● **INFORMATION SUPPLIED**:
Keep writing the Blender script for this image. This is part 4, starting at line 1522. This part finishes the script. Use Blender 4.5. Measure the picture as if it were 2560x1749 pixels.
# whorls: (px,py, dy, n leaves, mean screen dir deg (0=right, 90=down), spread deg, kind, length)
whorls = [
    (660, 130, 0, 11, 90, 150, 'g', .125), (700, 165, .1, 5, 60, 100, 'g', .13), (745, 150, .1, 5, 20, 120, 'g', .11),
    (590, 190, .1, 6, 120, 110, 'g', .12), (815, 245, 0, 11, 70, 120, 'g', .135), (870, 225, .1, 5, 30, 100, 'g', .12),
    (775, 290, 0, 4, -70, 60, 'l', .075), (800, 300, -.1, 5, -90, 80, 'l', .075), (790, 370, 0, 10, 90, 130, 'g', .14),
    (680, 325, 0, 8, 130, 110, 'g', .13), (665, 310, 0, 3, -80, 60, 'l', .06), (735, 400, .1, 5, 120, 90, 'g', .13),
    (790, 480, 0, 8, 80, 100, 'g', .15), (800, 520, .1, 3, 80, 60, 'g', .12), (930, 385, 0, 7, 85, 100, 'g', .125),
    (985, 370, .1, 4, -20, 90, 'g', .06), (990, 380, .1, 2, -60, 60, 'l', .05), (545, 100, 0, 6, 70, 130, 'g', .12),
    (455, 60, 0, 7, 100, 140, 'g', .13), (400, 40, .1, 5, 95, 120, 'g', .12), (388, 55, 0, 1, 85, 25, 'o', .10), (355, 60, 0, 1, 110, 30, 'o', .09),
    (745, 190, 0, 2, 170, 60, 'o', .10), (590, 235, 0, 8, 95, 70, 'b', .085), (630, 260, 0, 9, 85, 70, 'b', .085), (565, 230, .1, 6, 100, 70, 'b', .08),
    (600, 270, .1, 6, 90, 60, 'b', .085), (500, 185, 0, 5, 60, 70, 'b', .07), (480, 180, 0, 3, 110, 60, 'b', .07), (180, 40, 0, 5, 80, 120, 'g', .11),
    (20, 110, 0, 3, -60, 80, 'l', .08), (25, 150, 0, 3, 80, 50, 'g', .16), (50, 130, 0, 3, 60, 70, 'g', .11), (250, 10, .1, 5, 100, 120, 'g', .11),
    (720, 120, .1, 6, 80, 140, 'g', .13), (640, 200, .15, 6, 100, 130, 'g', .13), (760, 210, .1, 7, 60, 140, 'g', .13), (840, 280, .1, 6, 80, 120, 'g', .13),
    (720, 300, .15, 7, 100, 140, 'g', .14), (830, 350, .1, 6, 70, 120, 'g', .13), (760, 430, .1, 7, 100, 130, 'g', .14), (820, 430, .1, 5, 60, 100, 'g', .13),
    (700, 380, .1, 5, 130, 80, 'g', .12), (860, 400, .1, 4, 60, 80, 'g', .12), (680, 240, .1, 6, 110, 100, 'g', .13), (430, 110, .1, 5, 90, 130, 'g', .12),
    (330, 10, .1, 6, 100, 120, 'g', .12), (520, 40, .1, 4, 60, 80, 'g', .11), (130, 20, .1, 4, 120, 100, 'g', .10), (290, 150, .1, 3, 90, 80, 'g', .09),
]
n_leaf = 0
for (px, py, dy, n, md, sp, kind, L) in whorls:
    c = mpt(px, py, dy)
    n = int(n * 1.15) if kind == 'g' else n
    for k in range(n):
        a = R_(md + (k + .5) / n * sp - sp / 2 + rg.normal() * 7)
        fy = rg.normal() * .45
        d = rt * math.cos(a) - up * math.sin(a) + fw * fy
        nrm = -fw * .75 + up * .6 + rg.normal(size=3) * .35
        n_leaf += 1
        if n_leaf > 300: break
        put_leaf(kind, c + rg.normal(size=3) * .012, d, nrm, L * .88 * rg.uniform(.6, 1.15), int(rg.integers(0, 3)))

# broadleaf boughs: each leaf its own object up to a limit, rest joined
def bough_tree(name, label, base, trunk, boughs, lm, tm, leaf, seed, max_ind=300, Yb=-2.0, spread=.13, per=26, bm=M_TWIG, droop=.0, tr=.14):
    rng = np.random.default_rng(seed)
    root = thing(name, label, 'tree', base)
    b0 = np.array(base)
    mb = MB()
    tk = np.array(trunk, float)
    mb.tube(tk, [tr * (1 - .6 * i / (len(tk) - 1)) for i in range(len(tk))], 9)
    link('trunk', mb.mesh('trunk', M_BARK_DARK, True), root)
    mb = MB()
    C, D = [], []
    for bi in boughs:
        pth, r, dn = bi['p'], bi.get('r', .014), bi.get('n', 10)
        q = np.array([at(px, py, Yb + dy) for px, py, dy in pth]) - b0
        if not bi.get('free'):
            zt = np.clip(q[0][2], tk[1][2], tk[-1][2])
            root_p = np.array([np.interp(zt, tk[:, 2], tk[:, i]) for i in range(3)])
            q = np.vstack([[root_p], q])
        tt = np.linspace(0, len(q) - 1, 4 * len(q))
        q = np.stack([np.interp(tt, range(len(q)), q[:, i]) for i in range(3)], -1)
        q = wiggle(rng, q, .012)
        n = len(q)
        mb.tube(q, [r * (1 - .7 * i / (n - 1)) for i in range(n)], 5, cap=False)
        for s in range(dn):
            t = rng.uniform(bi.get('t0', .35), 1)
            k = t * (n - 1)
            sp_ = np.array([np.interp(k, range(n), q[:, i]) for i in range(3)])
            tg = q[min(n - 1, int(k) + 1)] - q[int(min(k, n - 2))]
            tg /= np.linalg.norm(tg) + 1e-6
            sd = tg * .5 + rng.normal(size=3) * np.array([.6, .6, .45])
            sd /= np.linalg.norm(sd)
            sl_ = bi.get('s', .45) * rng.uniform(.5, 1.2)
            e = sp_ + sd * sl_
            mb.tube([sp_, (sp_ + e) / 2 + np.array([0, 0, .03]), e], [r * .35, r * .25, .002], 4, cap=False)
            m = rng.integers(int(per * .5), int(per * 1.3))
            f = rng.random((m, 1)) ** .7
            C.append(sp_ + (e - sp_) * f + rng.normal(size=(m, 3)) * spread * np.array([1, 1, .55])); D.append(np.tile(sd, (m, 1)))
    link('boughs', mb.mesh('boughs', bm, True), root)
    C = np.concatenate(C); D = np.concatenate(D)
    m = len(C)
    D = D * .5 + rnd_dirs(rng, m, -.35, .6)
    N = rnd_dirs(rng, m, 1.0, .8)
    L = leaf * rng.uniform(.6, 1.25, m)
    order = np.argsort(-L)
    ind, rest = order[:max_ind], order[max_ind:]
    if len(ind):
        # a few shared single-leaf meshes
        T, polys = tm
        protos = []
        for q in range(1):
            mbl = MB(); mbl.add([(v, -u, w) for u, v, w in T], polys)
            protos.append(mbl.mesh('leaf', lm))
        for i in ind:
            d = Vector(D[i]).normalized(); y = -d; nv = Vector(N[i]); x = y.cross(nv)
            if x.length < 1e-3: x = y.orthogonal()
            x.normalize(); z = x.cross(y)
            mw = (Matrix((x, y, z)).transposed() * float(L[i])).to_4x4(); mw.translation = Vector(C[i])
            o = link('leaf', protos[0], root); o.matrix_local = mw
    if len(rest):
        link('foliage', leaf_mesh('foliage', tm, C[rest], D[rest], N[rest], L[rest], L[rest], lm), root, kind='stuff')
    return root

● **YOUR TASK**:
Copy all of the data. Keep every word exactly as it is.

● **FULL RESPONSE**:
Keep writing the Blender script for this image. This is part 4, starting at line 1522. This part finishes the script. Use Blender 4.5. Measure the picture as if it were 2560x1749 pixels.
# whorls: (px,py, dy, n leaves, mean screen dir deg (0=right, 90=down), spread deg, kind, length)
whorls = [
    (660, 130, 0, 11, 90, 150, 'g', .125), (700, 165, .1, 5, 60, 100, 'g', .13), (745, 150, .1, 5, 20, 120, 'g', .11),
    (590, 190, .1, 6, 120, 110, 'g', .12), (815, 245, 0, 11, 70, 120, 'g', .135), (870, 225, .1, 5, 30, 100, 'g', .12),
    (775, 290, 0, 4, -70, 60, 'l', .075), (800, 300, -.1, 5, -90, 80, 'l', .075), (790, 370, 0, 10, 90, 130, 'g', .14),
    (680, 325, 0, 8, 130, 110, 'g', .13), (665, 310, 0, 3, -80, 60, 'l', .06), (735, 400, .1, 5, 120, 90, 'g', .13),
    (790, 480, 0, 8, 80, 100, 'g', .15), (800, 520, .1, 3, 80, 60, 'g', .12), (930, 385, 0, 7, 85, 100, 'g', .125),
    (985, 370, .1, 4, -20, 90, 'g', .06), (990, 380, .1, 2, -60, 60, 'l', .05), (545, 100, 0, 6, 70, 130, 'g', .12),
    (455, 60, 0, 7, 100, 140, 'g', .13), (400, 40, .1, 5, 95, 120, 'g', .12), (388, 55, 0, 1, 85, 25, 'o', .10), (355, 60, 0, 1, 110, 30, 'o', .09),
    (745, 190, 0, 2, 170, 60, 'o', .10), (590, 235, 0, 8, 95, 70, 'b', .085), (630, 260, 0, 9, 85, 70, 'b', .085), (565, 230, .1, 6, 100, 70, 'b', .08),
    (600, 270, .1, 6, 90, 60, 'b', .085), (500, 185, 0, 5, 60, 70, 'b', .07), (480, 180, 0, 3, 110, 60, 'b', .07), (180, 40, 0, 5, 80, 120, 'g', .11),
    (20, 110, 0, 3, -60, 80, 'l', .08), (25, 150, 0, 3, 80, 50, 'g', .16), (50, 130, 0, 3, 60, 70, 'g', .11), (250, 10, .1, 5, 100, 120, 'g', .11),
    (720, 120, .1, 6, 80, 140, 'g', .13), (640, 200, .15, 6, 100, 130, 'g', .13), (760, 210, .1, 7, 60, 140, 'g', .13), (840, 280, .1, 6, 80, 120, 'g', .13),
    (720, 300, .15, 7, 100, 140, 'g', .14), (830, 350, .1, 6, 70, 120, 'g', .13), (760, 430, .1, 7, 100, 130, 'g', .14), (820, 430, .1, 5, 60, 100, 'g', .13),
    (700, 380, .1, 5, 130, 80, 'g', .12), (860, 400, .1, 4, 60, 80, 'g', .12), (680, 240, .1, 6, 110, 100, 'g', .13), (430, 110, .1, 5, 90, 130, 'g', .12),
    (330, 10, .1, 6, 100, 120, 'g', .12), (520, 40, .1, 4, 60, 80, 'g', .11), (130, 20, .1, 4, 120, 100, 'g', .10), (290, 150, .1, 3, 90, 80, 'g', .09),
]
n_leaf = 0
for (px, py, dy, n, md, sp, kind, L) in whorls:
    c = mpt(px, py, dy)
    n = int(n * 1.15) if kind == 'g' else n
    for k in range(n):
        a = R_(md + (k + .5) / n * sp - sp / 2 + rg.normal() * 7)
        fy = rg.normal() * .45
        d = rt * math.cos(a) - up * math.sin(a) + fw * fy
        nrm = -fw * .75 + up * .6 + rg.normal(size=3) * .35
        n_leaf += 1
        if n_leaf > 300: break
        put_leaf(kind, c + rg.normal(size=3) * .012, d, nrm, L * .88 * rg.uniform(.6, 1.15), int(rg.integers(0, 3)))

# broadleaf boughs: each leaf its own object up to a limit, rest joined
def bough_tree(name, label, base, trunk, boughs, lm, tm, leaf, seed, max_ind=300, Yb=-2.0, spread=.13, per=26, bm=M_TWIG, droop=.0, tr=.14):
    rng = np.random.default_rng(seed)
    root = thing(name, label, 'tree', base)
    b0 = np.array(base)
    mb = MB()
    tk = np.array(trunk, float)
    mb.tube(tk, [tr * (1 - .6 * i / (len(tk) - 1)) for i in range(len(tk))], 9)
    link('trunk', mb.mesh('trunk', M_BARK_DARK, True), root)
    mb = MB()
    C, D = [], []
    for bi in boughs:
        pth, r, dn = bi['p'], bi.get('r', .014), bi.get('n', 10)
        q = np.array([at(px, py, Yb + dy) for px, py, dy in pth]) - b0
        if not bi.get('free'):
            zt = np.clip(q[0][2], tk[1][2], tk[-1][2])
            root_p = np.array([np.interp(zt, tk[:, 2], tk[:, i]) for i in range(3)])
            q = np.vstack([[root_p], q])
        tt = np.linspace(0, len(q) - 1, 4 * len(q))
        q = np.stack([np.interp(tt, range(len(q)), q[:, i]) for i in range(3)], -1)
        q = wiggle(rng, q, .012)
        n = len(q)
        mb.tube(q, [r * (1 - .7 * i / (n - 1)) for i in range(n)], 5, cap=False)
        for s in range(dn):
            t = rng.uniform(bi.get('t0', .35), 1)
            k = t * (n - 1)
            sp_ = np.array([np.interp(k, range(n), q[:, i]) for i in range(3)])
            tg = q[min(n - 1, int(k) + 1)] - q[int(min(k, n - 2))]
            tg /= np.linalg.norm(tg) + 1e-6
            sd = tg * .5 + rng.normal(size=3) * np.array([.6, .6, .45])
            sd /= np.linalg.norm(sd)
            sl_ = bi.get('s', .45) * rng.uniform(.5, 1.2)
            e = sp_ + sd * sl_
            mb.tube([sp_, (sp_ + e) / 2 + np.array([0, 0, .03]), e], [r * .35, r * .25, .002], 4, cap=False)
            m = rng.integers(int(per * .5), int(per * 1.3))
            f = rng.random((m, 1)) ** .7
            C.append(sp_ + (e - sp_) * f + rng.normal(size=(m, 3)) * spread * np.array([1, 1, .55])); D.append(np.tile(sd, (m, 1)))
    link('boughs', mb.mesh('boughs', bm, True), root)
    C = np.concatenate(C); D = np.concatenate(D)
    m = len(C)
    D = D * .5 + rnd_dirs(rng, m, -.35, .6)
    N = rnd_dirs(rng, m, 1.0, .8)
    L = leaf * rng.uniform(.6, 1.25, m)
    order = np.argsort(-L)
    ind, rest = order[:max_ind], order[max_ind:]
    if len(ind):
        # a few shared single-leaf meshes
        T, polys = tm
        protos = []
        for q in range(1):
            mbl = MB(); mbl.add([(v, -u, w) for u, v, w in T], polys)
            protos.append(mbl.mesh('leaf', lm))
        for i in ind:
            d = Vector(D[i]).normalized(); y = -d; nv = Vector(N[i]); x = y.cross(nv)
            if x.length < 1e-3: x = y.orthogonal()
            x.normalize(); z = x.cross(y)
            mw = (Matrix((x, y, z)).transposed() * float(L[i])).to_4x4(); mw.translation = Vector(C[i])
            o = link('leaf', protos[0], root); o.matrix_local = mw
    if len(rest):
        link('foliage', leaf_mesh('foliage', tm, C[rest], D[rest], N[rest], L[rest], L[rest], lm), root, kind='stuff')
    return root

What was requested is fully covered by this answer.